---------- DATASET EXTRACT

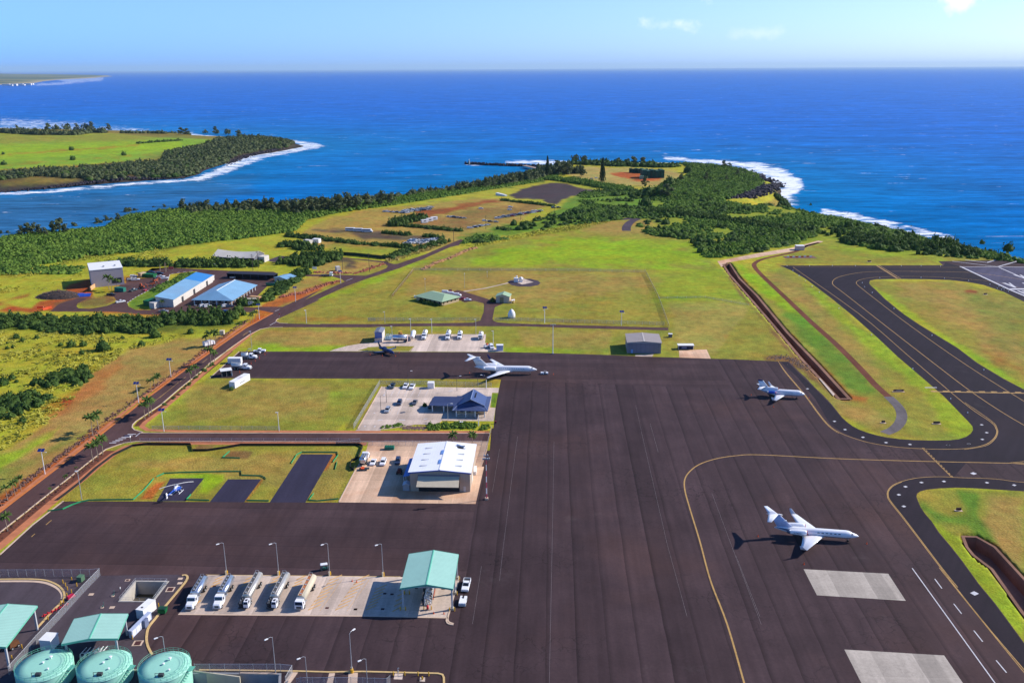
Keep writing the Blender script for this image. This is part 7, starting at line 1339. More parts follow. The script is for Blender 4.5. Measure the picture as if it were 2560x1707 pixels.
t=thing('dumpster','red dumpster at the back corner of the green roofed bungalow','dumpster',g2(W1((780,480))[0]));panel(t,'bin',(0,0,.1),(2.0,1.6,1.4),PC['red']);panel(t,'lid',(0,0,1.5),(1.9,1.5,.08),DGREY)
for k in range(3):car('white truck parked behind the green roofed bungalow, %s'%lft(k),'truck',g2(W1((720+k*75,500+k*18))[0]),-.2,'van',WHITE,detail=False,grp='white vehicles behind the bungalow')
boxthing('air_conditioner','small white box unit left of the green roofed bungalow','box',W1((295,560))[0],W1((345,560))[0],1.4,1.2,WHITEM)
for lab,p,yt,sol in(('thin mast with sensors in the middle of the fenced field',W1((972,430))[0],240,0),('thin twin mast left in the fenced field',W1((445,470))[0],310,0),('white wind sensor post in the fenced field',W1((1272,285))[0],215,0)):
 t=thing('instrument_mast',lab,'mast',g2(p));h_=HT(p,W1((0,yt))[0][1]);q=MB();q.cyl((0,0,0),(0,0,h_),.1,.07,6);q.build('pole',GALV,t);panel(t,'sensor',(0,0,h_),(.5,.5,.5),WHITEM)
a,rz,W_=frame(R1((635,78))[0],R1((697,78))[0]);boxthing('localiser_hut','white and orange equipment hut near the end of the taxiway','hut',R1((635,78))[0],R1((697,78))[0],5,3.4,mat('pinkish_hut',dl(235,205,200),.7,.1,1),roofm=WHITEM)
q=MB();x,y=G0(*R1((660,130))[0])
t=thing('antenna_array','low red and white antenna array on a gravel patch','antenna',(x,y,0));rr=random.Random(4)
for k in range(9):
 q=MB();q.box((-9+k*2.2,rr.uniform(-1,1),0),(1.4,.2,1.0));q.build('element',REDC if k%2 else WHITE,t)
panel(t,'gravel_base',(0,0,.02),(24,9,.05),mat('gravel_red',dl(130,92,76),.9,.3,.5))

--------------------

EXERCISE REQUIREMENTS:
What is needed is an exact reproduction of the data, pictures excluded.

EXERCISE RESULT:
Keep writing the Blender script for this image. This is part 7, starting at line 1339. More parts follow. The script is for Blender 4.5. Measure the picture as if it were 2560x1707 pixels.
t=thing('dumpster','red dumpster at the back corner of the green roofed bungalow','dumpster',g2(W1((780,480))[0]));panel(t,'bin',(0,0,.1),(2.0,1.6,1.4),PC['red']);panel(t,'lid',(0,0,1.5),(1.9,1.5,.08),DGREY)
for k in range(3):car('white truck parked behind the green roofed bungalow, %s'%lft(k),'truck',g2(W1((720+k*75,500+k*18))[0]),-.2,'van',WHITE,detail=False,grp='white vehicles behind the bungalow')
boxthing('air_conditioner','small white box unit left of the green roofed bungalow','box',W1((295,560))[0],W1((345,560))[0],1.4,1.2,WHITEM)
for lab,p,yt,sol in(('thin mast with sensors in the middle of the fenced field',W1((972,430))[0],240,0),('thin twin mast left in the fenced field',W1((445,470))[0],310,0),('white wind sensor post in the fenced field',W1((1272,285))[0],215,0)):
 t=thing('instrument_mast',lab,'mast',g2(p));h_=HT(p,W1((0,yt))[0][1]);q=MB();q.cyl((0,0,0),(0,0,h_),.1,.07,6);q.build('pole',GALV,t);panel(t,'sensor',(0,0,h_),(.5,.5,.5),WHITEM)
a,rz,W_=frame(R1((635,78))[0],R1((697,78))[0]);boxthing('localiser_hut','white and orange equipment hut near the end of the taxiway','hut',R1((635,78))[0],R1((697,78))[0],5,3.4,mat('pinkish_hut',dl(235,205,200),.7,.1,1),roofm=WHITEM)
q=MB();x,y=G0(*R1((660,130))[0])
t=thing('antenna_array','low red and white antenna array on a gravel patch','antenna',(x,y,0));rr=random.Random(4)
for k in range(9):
 q=MB();q.box((-9+k*2.2,rr.uniform(-1,1),0),(1.4,.2,1.0));q.build('element',REDC if k%2 else WHITE,t)
panel(t,'gravel_base',(0,0,.02),(24,9,.05),mat('gravel_red',dl(130,92,76),.9,.3,.5))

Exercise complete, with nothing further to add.